El Cinelandia (1957)
Armando Terán Ross
Jueves 11 de Marzo de 2021

En mil novecientos cincuenta y siete, mi hermano Juan,  un primo y yo, estirábamos el cuello a más no poder con la mirada de los doce años erguida sobre una tercia de tambos de doscientos litros, y nuestros ojos  brillaban como luciérnagas atisbando sobre una barda de ladrillo el technicolor de una película del oeste: Veracruz. Gary Cooper, el cowboy más cercano a nuestra infancia en la pantalla del  Cinelandia, un cine a cielo abierto que inundaba la imaginación de la pandilla del barrio con un par de películas cada noche siete días a la semana. 

En su pórtico con  atmósfera de  palomitas de maíz y sus  afiches publicitarios, se ausentaba el tiempo de la noches de verano, mientras  yo pensaba todo tipo de marrullerías  sobre cómo conseguir un  boleto para la función del fin de semana.

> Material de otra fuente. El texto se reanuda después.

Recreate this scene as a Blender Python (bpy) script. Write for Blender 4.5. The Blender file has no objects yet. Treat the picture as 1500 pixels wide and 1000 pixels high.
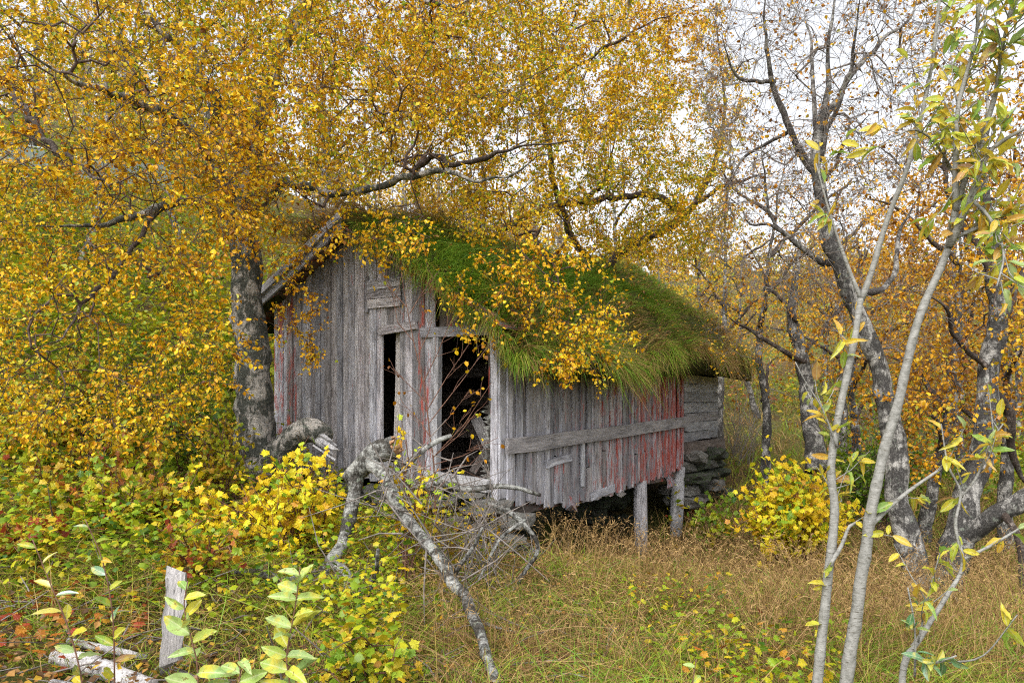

Para entrar a Galería había que pagar dos pesos por un trozo de cartoncillo gris que la boletera de la entrada cortaba  con dedos de prestidigitador y, ya estaba uno  sobre una de las gradas de pino marrón  que escalaban hasta rematar en un toldo de malla gallinera.

La entrada a  Luneta costaba el doble, y podría contar con los dedos  las veces  que me encontré sentado en una de sus cómodas butacas de asiento plegable.

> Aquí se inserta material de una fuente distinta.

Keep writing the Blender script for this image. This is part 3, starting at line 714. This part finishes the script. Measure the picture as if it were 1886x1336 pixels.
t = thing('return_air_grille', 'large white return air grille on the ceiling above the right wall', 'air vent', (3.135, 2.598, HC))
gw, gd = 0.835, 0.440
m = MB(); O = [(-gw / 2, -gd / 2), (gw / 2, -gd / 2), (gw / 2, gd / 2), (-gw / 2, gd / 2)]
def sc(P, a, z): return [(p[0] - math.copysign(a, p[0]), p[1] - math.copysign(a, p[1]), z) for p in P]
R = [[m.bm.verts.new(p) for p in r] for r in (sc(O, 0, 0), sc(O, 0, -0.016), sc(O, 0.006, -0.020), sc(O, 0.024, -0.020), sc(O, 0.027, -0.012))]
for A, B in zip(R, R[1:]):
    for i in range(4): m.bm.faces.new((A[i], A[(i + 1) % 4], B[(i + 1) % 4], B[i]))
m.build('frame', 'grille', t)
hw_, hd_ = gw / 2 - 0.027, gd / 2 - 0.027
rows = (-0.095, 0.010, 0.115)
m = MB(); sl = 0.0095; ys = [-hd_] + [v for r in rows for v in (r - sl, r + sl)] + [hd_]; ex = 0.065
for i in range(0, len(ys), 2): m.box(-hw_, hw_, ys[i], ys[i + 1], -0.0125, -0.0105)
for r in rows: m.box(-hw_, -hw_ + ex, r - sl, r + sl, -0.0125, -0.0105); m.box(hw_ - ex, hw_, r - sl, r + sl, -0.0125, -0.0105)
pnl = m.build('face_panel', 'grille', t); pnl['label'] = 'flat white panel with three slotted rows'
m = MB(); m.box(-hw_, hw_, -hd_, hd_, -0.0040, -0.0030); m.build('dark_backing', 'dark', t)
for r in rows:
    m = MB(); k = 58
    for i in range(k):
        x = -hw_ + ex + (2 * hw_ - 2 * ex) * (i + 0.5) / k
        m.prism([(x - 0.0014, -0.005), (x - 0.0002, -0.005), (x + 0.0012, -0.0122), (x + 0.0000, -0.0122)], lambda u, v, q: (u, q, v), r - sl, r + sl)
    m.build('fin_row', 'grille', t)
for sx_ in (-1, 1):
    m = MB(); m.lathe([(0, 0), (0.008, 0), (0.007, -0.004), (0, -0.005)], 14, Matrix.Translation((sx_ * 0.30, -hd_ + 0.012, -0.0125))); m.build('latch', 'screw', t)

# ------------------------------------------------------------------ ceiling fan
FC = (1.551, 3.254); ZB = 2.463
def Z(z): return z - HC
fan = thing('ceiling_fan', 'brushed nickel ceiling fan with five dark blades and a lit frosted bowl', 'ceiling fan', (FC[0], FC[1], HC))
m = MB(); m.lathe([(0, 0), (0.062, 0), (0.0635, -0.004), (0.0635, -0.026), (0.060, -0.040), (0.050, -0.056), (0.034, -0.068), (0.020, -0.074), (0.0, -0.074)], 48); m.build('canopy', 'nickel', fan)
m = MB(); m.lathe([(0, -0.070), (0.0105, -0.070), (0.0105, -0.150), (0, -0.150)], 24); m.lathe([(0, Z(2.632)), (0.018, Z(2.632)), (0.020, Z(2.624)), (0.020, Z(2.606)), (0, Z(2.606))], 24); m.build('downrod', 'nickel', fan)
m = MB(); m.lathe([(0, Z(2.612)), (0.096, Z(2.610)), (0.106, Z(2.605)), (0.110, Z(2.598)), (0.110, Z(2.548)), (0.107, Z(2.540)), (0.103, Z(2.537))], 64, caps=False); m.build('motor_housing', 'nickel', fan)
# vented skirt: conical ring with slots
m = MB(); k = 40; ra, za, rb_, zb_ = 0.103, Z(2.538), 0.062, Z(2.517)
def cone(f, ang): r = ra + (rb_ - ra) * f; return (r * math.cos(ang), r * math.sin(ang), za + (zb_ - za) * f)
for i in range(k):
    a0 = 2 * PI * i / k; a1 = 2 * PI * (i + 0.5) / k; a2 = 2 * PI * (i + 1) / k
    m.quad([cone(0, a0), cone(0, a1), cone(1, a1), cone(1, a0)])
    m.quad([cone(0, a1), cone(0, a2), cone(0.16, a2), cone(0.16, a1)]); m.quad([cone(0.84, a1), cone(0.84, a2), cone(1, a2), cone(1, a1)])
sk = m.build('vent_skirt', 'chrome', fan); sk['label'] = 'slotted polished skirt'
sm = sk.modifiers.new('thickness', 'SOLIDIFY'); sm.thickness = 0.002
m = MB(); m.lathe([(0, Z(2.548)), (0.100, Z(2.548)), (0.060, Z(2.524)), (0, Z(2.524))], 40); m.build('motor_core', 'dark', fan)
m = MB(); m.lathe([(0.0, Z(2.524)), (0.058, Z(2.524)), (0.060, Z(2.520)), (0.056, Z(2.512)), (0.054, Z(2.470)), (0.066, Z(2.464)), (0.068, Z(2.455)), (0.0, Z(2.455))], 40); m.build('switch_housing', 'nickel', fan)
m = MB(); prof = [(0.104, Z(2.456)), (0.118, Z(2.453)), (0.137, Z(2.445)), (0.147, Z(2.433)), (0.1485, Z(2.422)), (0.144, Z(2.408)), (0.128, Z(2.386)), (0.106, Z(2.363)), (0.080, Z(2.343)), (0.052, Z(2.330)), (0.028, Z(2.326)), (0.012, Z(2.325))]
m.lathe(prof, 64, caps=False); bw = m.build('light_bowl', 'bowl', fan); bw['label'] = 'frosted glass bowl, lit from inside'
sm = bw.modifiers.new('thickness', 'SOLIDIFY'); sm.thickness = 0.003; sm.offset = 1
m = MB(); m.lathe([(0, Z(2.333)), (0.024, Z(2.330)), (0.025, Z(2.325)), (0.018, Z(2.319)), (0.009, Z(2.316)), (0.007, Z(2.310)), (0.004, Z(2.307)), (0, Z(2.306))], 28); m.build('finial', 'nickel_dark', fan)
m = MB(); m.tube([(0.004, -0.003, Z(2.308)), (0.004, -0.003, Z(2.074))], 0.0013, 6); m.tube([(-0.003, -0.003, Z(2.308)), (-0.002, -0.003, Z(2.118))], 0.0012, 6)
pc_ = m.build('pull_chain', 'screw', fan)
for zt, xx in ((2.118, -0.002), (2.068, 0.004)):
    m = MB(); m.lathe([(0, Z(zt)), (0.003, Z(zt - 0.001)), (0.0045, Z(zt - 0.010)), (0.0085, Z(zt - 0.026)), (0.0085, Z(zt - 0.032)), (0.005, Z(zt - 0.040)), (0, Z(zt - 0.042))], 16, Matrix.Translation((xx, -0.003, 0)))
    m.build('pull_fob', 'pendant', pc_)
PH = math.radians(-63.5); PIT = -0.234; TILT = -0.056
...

Mis dos  tías mayores  vivían con nosotros y eran en mucho cinéfilas, pero no  gustaban de las películas de tejanos tanto como nosotros, sus cinco sobrinos, y siempre preferían los romances de Ava Gadner y los claveles  de Sara Montiel.

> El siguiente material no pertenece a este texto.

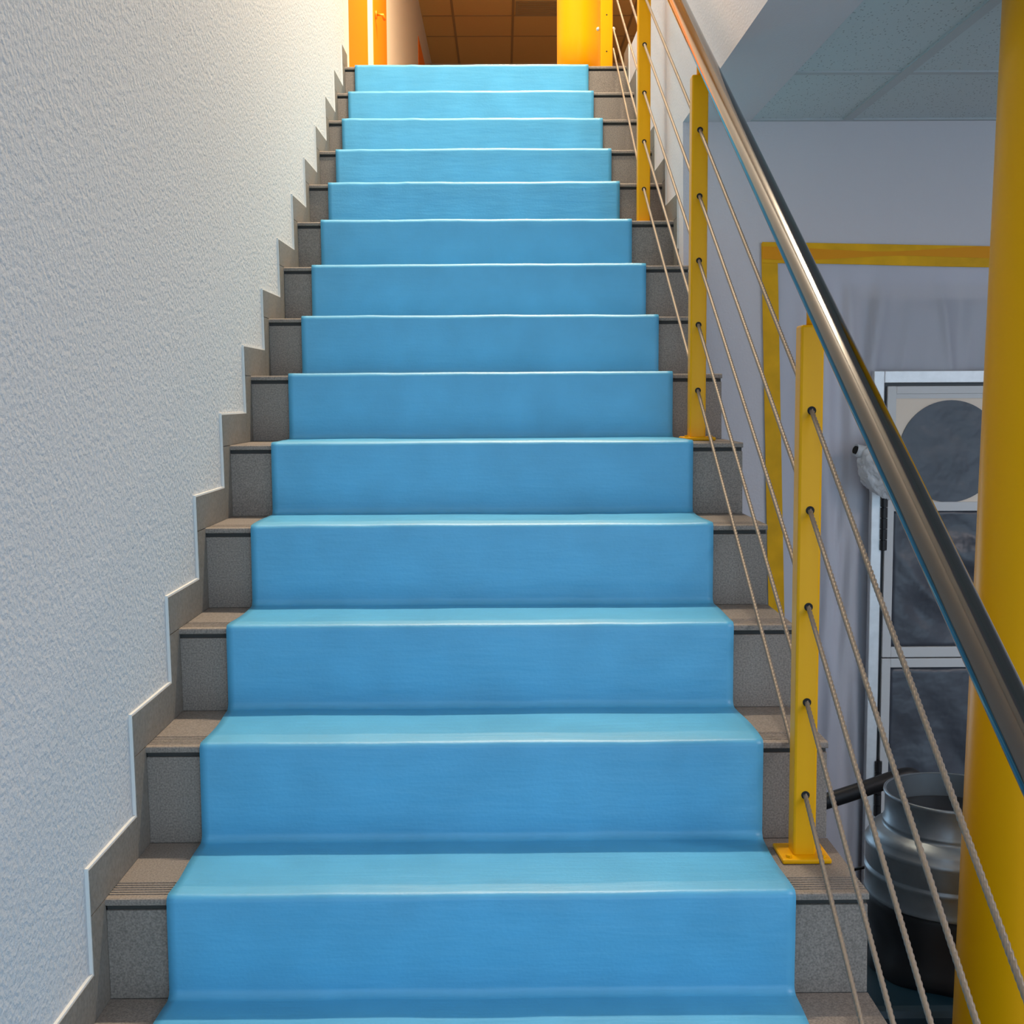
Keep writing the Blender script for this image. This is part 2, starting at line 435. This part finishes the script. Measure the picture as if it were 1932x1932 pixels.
# cables past the lowest visible post run on at the same slope
P0 = POSTS[0]; P1 = POSTS[1]
POSTS[0] = (P0[0], P0[1], P0[2], P0[3], [h - (P1[1] - P0[1]) * .632 for h in P1[4]], P0[5])
for n, (px, yf, zb, zt, hs, hw) in enumerate(POSTS):
    b = bmesh.new(); box(b, px - hw, px + hw, yf, yf + 2 * hw, zb + .006, zt)
    po = build('post', b, M['yellow'], RAIL, bevel=.004)
    b = bmesh.new(); box(b, px - (.042 if n == 1 else .038), px + .042, yf - .022, yf + 2 * hw + .022, zb + .0004, zb + .009)
    build('base_plate', b, M['yellow'], po, bevel=.003)
    for sx in (-.029, .029):
        if n == 4: break
        b = bmesh.new(); tube(b, [(px + sx, yf - .01, zb + .008), (px + sx, yf - .01, zb + .0135)], .0055, 6)
        build('anchor_bolt', b, M['yellow'], po)
    b = bmesh.new(); c = rail_at(yf + hw); tube(b, [(px, yf + hw, zt - .01), (px, yf + hw, c.z - .012)], .0065, 14)
    build('rail_pin', b, M['yellow'], po, smooth=True)
    for h in (hs if n < 4 else (2.386, 2.236)):
        b = bmesh.new()
        tube(b, [(px, yf - .0009, h), (px, yf + .004, h)], .0072 if n != 4 else .003, 20)
        build('hole_disc', b, M['hole'], po)  # flat black disc painted for the dark inside of the hole
    if n == 4:
        for sx in (-.036, .0295):
            b = bmesh.new(); bmesh.ops.create_uvsphere(b, u_segments=14, v_segments=10, radius=.0085, matrix=Matrix.Translation((px + sx, yf + .012, 2.331)))
            build('cable_stud', b, M['stud_glint'], po, smooth=True)
# twisted ropes
def rope(pts, r, pitch=.019):
    bm = bmesh.new(); pts = [Vector(p) for p in pts]; rings = []; s = 0.0
    n = 16
    for a, c in zip(pts, pts[1:]):
        d = c - a; L = d.length; u, v = frame(d); m = int(L / .0024)
        for i in range(m + 1):
            p = a + d * (i / m); ph = 2 * math.pi * (s + L * i / m) / pitch
            ring = []
            for q in range(n):
                th = 2 * math.pi * q / n
                rr = r * (.72 + .34 * abs(math.cos(2 * (th - ph / 2))))
                ring.append(p + rr * (math.cos(th) * u + math.sin(th) * v))
            rings.append(ring)
        s += L
    loft(bm, rings); return bm
for c in range(5):
    pts = [(px + (.0295 if hw > .025 else 0), yf + (.012 if hw > .025 else .001), hs[c]) for px, yf, zb, zt, hs, hw in POSTS]
    build('wire_rope', rope(pts, .0040), M['rope'], RAIL, smooth=True)

# ------------------------------------------------------------------ round yellow columns
def column(x, y, r, z0, z1, lean, label, grp):
    o = empty('steel_column', (x, y, z0)); tag(o, label, 'column', grp)
    bm = bmesh.new(); N = 64
    loft(bm, [[(x + lean * (z - .8) + r * math.cos(2 * math.pi * k / N), y + r * math.sin(2 * math.pi * k / N), z) for k in range(N)] for z in [z0 + .012 + (z1 - z0 - .012) * i / 12 for i in range(13)]])
    build('shaft', bm, M['yellow'], o, smooth=True)
    bm = bmesh.new(); box(bm, x - r * 1.35 + lean * (z0 - .8), x + r * 1.35 + lean * (z0 - .8), y - r * 1.35, y + r * 1.35, z0 + .0005, z0 + .012)
    build('base_plate', bm, M['yellow'], o, bevel=.002)
column(1.701, .5, .115, FLOOR, CEIL_LOW, .020, 'thick round yellow column at the right edge beside the galvanised drum', None)
column(1.005, 3.83, .098, LAND, CEIL_UP - .005, 0, 'round bright yellow column on the upper landing behind the last railing post', None)

# ------------------------------------------------------------------ taped plastic sheet on the doorway
def strip(name, pts, w, t, yoff, m, vertical, label):
    """adhesive tape following pts (x,z) on the back wall; slightly wavy"""
    bm = bmesh.new(); rings = []
    for i, (x, z) in enumerate(pts):
        d = .0015 * noise.noise(Vector((x * 9, z * 9, 3)))
        y1 = YB - yoff - d; y0 = y1 - t
        if vertical: a, b = (x, z), (x + w, z)
        else: a, b = (x, z), (x, z - w + .006 * noise.noise(Vector((x * 1.7, 1, 7))))
        rings.append([(a[0], y0, a[1]), (b[0], y0, b[1]), (b[0], y1, b[1]), (a[0], y1, a[1])])
    loft(bm, rings)
    o = build(name, bm, m, None); tag(o, label, 'tape', 'yellow tape strips around the doorway'); return o
tv = strip('tape_strip', [(1.438 + .033 * (1.238 - z), z) for z in [1.238 - .05 * i for i in range(38)]], .049, .0012, .007, M['tape'], True,
      'long vertical strip of yellow tape down the left side of the plastic sheet')
th = strip('tape_strip', [(1.4405 + .05 * i, 1.2415 - .0225 * .05 * i) for i in range(26)], .062, .0012, .0088, M['tape'], False,
      'long horizontal strip of yellow tape along the top of the plastic sheet')
bm = bmesh.new(); rings = []
for i in range(26):
    x = 1.4415 + .05 * i; zc = 1.216 - .0225 * .05 * i - .008 * math.sin(x * 5)
    h = .013 + .009 * noise.noise(Vector((x * 3, 5, 1)))
    y0 = YB - .0106
    rings.append([(x, y0 - .0006, zc - h), (x, y0 - .0006, zc + h), (x, y0 + .0004, zc + h), (x, y0 + .0004, zc - h)])
loft(bm, rings); build('doubled_fold', bm, M['tape_over'], th)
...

                                                                                                                2

Para mis hermanos y yo, miembros ilustres de la pandilla del barrio a la vuelta de la esquina, tramar la manera de colarnos en el Cinelandia sin pagar la entrada era una obsesión cotidiana.

Urdimos llegar a la hora del intermedio, comprar cualquier golosina en la dulcería y luego entrar a  Luneta  aparentando ser una de las personas que habían salido por un refresco para volver a entrar a ver la segunda película; la mayoría de las veces con tan mala suerte que  la boletera, una morena mirada de lince y memoria fotográfica, nos pescaba de una oreja y ahí concluía la película. 

Lo anterior sucedía entre semana, sin un cinco en la bolsa para comprar una entrada para el cine. Sin embargo, no todo estaba perdido, pues alguno de nuestros amigos mayores, empleado en alguna de las tiendas  del Mercado Municipal, no tenía problema para asistir por las noches a la función diaria. En cambio a nosotros --- con una moneda de cinco pesos cada domingo, subsidio semanal provisto por mi padre a condición de  asistir a misa --- sólo nos consolaba la narración que algún amigo asalariado  hacía de la cinta exhibida la noche anterior. 

Alguna vez mi inagotable curiosidad infantil me llevó hasta la puerta entreabierta de la cabina de proyección y,  fuera de la vista del cácaro, como un francotirador agazapado en penumbra contemplé por unos instantes  la cegadora luz azul del poderoso  arco eléctrico: la intensidad de la flama de un soplete de acetileno cientos de veces multiplicada.

Con el paso del tiempo la modernidad se llevó al Cinelandia al cementerio de la demolición en el que fueron cayendo todos los cines populares de la  época.  Nombres  entrañables como el  Pitic y el California fueron Celestinas de noviazgos a escondidas en los que el pretendiente no cumplía los requisitos de la familia de la novia.

En tiempo de lluvias, alguna gente acostumbraba llevar consigo un paraguas para protegerse y esperar a que la llovizna  terminara,  luego podían  volver a sus butacas y continuar hipnotizados frente a la imagen en movimiento sobre aquellas enormes  pantallas  de tabique aplanado con una fina argamasa pintada de blanco.